Se molte famiglie non possono iscrivere i propri figli in una scuola cattolica, la colpa è della «latitanza dello Stato»: non le finanzia come dovrebbe, le rette sono troppo alte, e le famiglie, soprattutto in tempi di crisi, devono rinunciare e accontentarsi di una scuola statale.

Nella prolusione con cui ieri ha aperto i lavori dell’Assemblea generale dei vescovi, in corso a Roma fino a venerdì, il presidente della Cei, cardinal Bagnasco, è tornato con forza sul tema della scuola cattolica – lo aveva fatto già due settimane fa, rivendicando ulteriori stanziamenti e attaccando il referendum bolognese di domenica prossima contro i finanziamenti comunali alle scuole dell’infanzia paritarie – e ha chiesto ancora una volta che lo Stato aumenti le risorse economiche a favore degli istituti confessionali.
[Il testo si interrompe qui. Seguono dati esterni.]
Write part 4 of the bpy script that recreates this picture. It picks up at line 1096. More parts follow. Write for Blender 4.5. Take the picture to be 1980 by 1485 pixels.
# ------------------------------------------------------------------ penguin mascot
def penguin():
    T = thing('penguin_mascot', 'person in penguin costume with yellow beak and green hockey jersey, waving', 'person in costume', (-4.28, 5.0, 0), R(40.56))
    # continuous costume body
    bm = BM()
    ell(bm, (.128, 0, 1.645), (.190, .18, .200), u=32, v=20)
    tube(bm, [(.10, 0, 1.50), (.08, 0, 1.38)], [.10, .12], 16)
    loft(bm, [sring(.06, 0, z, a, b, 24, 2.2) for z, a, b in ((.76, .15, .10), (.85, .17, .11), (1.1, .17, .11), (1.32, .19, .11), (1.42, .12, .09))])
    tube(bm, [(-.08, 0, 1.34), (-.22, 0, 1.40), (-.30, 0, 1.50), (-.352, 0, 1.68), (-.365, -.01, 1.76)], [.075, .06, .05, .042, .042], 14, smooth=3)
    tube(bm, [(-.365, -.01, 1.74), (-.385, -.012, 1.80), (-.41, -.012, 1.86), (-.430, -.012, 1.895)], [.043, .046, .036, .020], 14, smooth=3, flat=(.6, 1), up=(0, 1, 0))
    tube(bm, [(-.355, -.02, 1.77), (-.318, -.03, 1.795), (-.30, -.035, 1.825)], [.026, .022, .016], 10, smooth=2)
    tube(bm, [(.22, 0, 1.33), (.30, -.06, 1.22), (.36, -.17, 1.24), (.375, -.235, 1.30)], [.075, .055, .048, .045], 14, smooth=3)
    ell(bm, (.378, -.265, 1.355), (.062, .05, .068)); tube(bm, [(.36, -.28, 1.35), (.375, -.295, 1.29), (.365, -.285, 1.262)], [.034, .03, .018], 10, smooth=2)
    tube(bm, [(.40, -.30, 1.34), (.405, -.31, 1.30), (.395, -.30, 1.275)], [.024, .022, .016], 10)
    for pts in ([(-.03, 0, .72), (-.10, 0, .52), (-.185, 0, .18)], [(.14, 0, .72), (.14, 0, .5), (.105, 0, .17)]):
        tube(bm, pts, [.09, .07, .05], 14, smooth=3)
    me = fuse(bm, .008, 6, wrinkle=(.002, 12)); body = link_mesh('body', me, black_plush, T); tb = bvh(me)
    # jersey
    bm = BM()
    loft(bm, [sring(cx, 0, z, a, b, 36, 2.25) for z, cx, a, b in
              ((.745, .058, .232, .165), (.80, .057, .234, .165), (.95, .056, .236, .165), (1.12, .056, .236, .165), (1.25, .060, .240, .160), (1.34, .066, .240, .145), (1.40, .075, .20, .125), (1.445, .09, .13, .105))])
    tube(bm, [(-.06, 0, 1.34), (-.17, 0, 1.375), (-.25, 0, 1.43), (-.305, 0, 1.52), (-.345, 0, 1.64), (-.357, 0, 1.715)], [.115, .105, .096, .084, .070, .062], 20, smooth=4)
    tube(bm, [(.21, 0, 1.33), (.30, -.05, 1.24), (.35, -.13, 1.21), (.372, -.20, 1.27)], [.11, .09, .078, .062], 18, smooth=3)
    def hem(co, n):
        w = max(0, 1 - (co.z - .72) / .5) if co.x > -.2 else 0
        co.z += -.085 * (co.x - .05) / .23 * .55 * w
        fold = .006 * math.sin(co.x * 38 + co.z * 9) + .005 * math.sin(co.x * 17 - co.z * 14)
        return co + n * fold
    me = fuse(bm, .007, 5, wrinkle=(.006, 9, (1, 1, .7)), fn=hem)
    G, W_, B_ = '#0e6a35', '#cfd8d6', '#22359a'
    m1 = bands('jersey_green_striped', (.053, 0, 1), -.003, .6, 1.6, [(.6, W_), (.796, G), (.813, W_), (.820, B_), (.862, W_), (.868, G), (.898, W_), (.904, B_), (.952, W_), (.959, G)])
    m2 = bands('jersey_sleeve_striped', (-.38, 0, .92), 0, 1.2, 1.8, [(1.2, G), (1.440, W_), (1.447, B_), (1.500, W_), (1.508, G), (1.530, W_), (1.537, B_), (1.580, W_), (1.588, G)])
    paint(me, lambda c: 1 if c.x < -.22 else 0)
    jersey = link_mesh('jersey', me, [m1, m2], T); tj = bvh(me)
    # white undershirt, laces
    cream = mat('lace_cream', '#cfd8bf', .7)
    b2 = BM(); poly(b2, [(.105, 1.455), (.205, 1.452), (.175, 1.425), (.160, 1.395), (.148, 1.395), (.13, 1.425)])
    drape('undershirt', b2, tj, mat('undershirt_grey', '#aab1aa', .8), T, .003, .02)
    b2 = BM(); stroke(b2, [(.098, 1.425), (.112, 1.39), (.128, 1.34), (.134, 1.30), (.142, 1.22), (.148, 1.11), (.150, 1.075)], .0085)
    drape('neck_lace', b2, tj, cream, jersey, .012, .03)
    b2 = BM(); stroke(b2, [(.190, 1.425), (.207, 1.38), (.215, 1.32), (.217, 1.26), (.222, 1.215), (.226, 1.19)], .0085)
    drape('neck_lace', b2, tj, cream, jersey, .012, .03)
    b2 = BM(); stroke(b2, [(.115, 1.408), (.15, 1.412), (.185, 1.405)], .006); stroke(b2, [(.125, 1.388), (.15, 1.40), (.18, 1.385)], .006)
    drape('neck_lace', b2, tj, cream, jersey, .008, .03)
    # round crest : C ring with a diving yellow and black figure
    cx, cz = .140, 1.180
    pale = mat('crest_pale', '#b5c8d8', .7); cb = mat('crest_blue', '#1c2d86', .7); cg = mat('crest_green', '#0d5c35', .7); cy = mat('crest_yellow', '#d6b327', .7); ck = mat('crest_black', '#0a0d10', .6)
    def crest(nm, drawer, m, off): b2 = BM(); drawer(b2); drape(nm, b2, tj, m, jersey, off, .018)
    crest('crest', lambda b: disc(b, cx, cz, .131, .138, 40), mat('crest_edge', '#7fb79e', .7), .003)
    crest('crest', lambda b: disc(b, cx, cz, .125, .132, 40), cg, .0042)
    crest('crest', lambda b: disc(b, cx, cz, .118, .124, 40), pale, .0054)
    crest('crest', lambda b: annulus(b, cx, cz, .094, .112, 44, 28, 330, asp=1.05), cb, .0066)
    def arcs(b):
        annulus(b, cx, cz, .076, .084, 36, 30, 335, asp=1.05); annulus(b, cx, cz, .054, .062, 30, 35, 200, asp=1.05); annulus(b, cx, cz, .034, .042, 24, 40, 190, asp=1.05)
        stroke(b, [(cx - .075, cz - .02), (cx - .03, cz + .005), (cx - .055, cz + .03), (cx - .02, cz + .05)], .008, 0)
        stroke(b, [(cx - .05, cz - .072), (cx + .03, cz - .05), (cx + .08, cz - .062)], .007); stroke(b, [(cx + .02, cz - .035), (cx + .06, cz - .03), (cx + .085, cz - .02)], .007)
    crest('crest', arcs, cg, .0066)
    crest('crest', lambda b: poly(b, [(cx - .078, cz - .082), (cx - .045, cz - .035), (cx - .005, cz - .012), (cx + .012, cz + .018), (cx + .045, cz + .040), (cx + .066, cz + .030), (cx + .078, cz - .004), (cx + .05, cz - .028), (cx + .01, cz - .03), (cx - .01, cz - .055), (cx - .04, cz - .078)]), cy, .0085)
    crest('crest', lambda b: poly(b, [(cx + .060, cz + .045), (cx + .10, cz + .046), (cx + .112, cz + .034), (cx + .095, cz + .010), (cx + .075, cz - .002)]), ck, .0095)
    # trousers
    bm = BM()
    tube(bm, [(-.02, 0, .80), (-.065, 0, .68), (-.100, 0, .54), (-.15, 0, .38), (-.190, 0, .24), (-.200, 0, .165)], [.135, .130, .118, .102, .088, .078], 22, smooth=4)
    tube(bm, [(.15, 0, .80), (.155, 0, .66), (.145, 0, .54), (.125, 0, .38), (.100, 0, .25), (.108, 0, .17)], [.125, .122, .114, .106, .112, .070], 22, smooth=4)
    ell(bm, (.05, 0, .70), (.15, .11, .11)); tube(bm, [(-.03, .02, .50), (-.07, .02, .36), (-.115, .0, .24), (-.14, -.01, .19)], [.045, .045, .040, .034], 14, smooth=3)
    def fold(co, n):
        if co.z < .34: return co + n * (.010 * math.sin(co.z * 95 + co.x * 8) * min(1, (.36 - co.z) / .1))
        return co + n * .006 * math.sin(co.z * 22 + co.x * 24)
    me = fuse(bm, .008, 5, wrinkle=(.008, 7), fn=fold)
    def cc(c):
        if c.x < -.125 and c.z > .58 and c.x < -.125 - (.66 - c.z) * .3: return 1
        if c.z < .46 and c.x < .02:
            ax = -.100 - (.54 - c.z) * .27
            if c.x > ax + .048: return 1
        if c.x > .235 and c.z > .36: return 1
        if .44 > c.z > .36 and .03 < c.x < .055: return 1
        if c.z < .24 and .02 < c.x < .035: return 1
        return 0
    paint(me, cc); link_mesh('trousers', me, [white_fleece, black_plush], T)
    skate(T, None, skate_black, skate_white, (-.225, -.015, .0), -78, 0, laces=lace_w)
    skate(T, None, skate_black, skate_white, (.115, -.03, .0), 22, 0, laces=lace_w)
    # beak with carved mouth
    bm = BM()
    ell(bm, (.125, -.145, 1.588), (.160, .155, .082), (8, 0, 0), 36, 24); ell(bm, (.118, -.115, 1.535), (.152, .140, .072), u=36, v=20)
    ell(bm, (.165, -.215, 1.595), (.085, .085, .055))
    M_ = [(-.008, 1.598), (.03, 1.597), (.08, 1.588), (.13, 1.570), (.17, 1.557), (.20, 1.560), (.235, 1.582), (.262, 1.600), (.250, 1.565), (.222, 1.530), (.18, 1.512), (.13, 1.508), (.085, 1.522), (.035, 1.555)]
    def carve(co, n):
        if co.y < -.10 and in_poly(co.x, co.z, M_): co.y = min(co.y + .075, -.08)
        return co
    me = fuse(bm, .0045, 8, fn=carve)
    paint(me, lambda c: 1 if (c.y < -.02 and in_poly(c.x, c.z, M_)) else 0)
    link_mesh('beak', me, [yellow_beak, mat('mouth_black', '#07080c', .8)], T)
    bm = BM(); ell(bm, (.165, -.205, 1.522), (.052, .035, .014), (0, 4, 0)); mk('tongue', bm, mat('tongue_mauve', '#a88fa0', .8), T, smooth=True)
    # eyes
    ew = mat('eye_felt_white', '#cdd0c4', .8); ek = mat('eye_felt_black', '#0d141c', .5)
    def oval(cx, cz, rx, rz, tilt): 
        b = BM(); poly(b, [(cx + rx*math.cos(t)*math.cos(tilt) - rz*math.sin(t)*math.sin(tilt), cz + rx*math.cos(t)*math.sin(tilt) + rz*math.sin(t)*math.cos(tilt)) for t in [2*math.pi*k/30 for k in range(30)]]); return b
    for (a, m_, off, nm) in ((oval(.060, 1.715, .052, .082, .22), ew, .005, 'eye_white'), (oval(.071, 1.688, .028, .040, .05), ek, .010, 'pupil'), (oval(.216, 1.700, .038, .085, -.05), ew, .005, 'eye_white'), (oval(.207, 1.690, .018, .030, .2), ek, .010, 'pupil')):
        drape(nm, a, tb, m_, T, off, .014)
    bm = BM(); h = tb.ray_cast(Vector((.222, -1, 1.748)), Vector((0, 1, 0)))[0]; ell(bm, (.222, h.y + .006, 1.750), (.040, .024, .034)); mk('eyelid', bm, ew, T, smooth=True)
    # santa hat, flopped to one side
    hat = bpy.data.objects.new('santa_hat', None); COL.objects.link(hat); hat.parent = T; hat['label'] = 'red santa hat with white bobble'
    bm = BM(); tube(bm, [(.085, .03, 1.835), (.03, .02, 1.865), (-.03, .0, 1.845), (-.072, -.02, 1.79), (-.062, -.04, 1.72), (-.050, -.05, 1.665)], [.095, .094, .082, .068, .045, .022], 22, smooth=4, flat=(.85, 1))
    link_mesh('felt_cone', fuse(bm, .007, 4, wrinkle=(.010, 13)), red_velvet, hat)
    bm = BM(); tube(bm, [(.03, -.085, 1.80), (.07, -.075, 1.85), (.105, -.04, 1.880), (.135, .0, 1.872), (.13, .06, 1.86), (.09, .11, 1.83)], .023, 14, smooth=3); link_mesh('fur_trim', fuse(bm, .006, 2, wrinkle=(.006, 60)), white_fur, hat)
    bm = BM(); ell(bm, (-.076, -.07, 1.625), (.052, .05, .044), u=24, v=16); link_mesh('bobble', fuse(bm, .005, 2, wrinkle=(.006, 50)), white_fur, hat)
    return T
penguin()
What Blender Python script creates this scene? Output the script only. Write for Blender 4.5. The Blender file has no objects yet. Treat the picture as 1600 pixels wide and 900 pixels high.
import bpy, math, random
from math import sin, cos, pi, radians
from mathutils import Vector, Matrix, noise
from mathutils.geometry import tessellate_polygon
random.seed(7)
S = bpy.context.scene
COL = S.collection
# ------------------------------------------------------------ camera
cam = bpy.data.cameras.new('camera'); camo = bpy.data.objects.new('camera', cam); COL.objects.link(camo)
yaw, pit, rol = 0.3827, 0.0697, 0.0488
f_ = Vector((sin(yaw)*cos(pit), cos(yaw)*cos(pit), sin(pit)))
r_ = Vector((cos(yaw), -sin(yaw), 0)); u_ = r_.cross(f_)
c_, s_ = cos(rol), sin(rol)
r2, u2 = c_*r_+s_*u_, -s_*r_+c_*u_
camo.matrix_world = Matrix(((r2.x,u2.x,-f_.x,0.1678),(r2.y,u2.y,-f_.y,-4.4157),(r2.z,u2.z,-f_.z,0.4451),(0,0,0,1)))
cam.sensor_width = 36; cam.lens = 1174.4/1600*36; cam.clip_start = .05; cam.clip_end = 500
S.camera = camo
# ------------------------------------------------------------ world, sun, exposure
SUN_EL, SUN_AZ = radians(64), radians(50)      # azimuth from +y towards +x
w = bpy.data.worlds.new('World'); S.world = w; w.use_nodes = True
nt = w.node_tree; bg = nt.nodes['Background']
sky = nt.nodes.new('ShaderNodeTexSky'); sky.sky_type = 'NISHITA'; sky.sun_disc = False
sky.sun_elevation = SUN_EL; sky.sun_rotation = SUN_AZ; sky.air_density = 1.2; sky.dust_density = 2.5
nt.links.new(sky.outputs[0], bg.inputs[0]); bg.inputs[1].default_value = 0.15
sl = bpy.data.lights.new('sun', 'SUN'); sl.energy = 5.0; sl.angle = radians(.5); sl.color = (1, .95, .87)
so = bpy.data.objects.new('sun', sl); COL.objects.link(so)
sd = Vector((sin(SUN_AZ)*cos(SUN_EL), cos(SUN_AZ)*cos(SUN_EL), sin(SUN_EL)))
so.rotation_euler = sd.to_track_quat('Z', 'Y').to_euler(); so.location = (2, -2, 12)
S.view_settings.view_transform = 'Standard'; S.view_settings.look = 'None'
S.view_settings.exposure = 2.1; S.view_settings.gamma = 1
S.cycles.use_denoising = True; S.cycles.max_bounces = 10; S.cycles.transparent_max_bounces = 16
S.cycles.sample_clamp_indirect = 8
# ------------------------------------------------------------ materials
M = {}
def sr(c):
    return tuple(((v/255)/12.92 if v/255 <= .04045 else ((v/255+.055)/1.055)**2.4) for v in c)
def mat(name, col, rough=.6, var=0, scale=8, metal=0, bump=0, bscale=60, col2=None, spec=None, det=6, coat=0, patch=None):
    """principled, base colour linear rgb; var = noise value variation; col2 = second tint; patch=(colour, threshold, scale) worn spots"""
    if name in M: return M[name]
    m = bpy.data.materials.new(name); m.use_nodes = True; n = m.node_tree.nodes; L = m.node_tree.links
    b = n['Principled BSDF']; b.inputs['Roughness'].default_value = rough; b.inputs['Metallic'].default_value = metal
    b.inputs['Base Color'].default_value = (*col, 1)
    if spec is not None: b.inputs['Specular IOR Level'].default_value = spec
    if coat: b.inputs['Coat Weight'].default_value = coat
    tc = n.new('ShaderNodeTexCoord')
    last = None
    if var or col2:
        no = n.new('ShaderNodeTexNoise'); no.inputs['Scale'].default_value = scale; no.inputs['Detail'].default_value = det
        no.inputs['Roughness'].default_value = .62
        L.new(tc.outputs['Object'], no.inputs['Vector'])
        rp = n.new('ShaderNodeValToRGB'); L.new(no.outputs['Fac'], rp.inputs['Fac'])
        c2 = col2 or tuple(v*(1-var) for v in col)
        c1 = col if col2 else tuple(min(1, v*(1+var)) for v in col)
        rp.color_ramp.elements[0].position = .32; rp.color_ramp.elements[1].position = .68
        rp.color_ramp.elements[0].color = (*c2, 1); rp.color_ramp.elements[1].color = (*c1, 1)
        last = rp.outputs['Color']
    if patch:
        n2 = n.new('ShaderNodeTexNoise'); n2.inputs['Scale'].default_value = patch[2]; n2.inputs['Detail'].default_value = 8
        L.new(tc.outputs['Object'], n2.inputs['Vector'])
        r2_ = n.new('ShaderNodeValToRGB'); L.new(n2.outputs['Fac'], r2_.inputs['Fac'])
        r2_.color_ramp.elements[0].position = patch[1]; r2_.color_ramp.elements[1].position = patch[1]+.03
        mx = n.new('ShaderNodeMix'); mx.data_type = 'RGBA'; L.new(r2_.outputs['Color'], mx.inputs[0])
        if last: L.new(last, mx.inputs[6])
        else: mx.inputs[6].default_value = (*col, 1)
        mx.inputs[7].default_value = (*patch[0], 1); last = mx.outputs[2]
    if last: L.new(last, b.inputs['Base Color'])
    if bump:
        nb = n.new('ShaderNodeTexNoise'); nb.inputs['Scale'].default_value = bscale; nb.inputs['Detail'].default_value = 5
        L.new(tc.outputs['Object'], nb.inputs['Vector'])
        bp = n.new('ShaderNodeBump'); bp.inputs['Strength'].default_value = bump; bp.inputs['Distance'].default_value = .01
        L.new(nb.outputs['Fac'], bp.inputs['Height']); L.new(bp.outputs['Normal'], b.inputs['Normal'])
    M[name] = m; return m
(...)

«Chiediamo che si riconosca concretamente il diritto dei genitori ad educare i figli secondo le proprie convinzioni», ovvero a mandarli in una scuola cattolica. «Sempre di più, invece – lamenta Bagnasco –, sono costretti a rinunciare sotto la pressione della crisi e la persistente latitanza dello Stato». Stavolta però la Chiesa italiana e le federazioni delle scuole cattoliche non si limiteranno alle dichiarazioni ma, ha lasciato intendere il presidente dei vescovi, scenderanno in piazza: nei prossimi mesi ci sarà «un raduno di popolo», cioè una grande manifestazione per chiedere maggiori finanziamenti per la scuola confessionale oppure, in alternativa, l’introduzione del «buono scuola», come ha fatto per anni la Regione Lombardia governata dal ciellino Formigoni.

Da Bagnasco è arrivata anche la benedizione – sebbene meno solenne del previsto – al governo delle larghe intese Letta-Alfano, con la precisazione che ai vescovi «sta a cuore non una formula specifica, ma i principi». Occorre superare «il clima di ostinata contrapposizione» e mettersi al lavoro. «Pensare alla gente: questa è l’unica cosa seria», aggiunge. «Pensarci con grandissimo senso di responsabilità, senza populismi inconcludenti e dannosi», senza «perdere l’opportunità, né disperdere il duro cammino fatto dagli italiani. L’ora è talmente urgente che qualunque intoppo o impuntatura, da qualunque parte provenga, resteranno scritti nella storia». Il lavoro – per i giovani che non lo hanno e per gli adulti che lo hanno perso – è la prima delle emergenze a cui la politica deve far fronte. E poi il consueto elenco dei «principi non negoziabili»: la tutela della vita dal concepimento alla morte – Bagnasco ribadisce il sostegno della Cei all’iniziativa dei movimenti per la vita perché l’Europa riconosca lo «Statuto dell’embrione» – e la famiglia tradizionale formata da un uomo e una donna. «Demolirla è un crimine», puntualizza il cardinale, «non può essere umiliata e indebolita da rappresentazioni similari che in modo felpato costituiscono un vulnus progressivo alla sua specifica identità e che non sono necessarie per tutelare diritti individuali in larga misura già garantiti dall’ordinamento».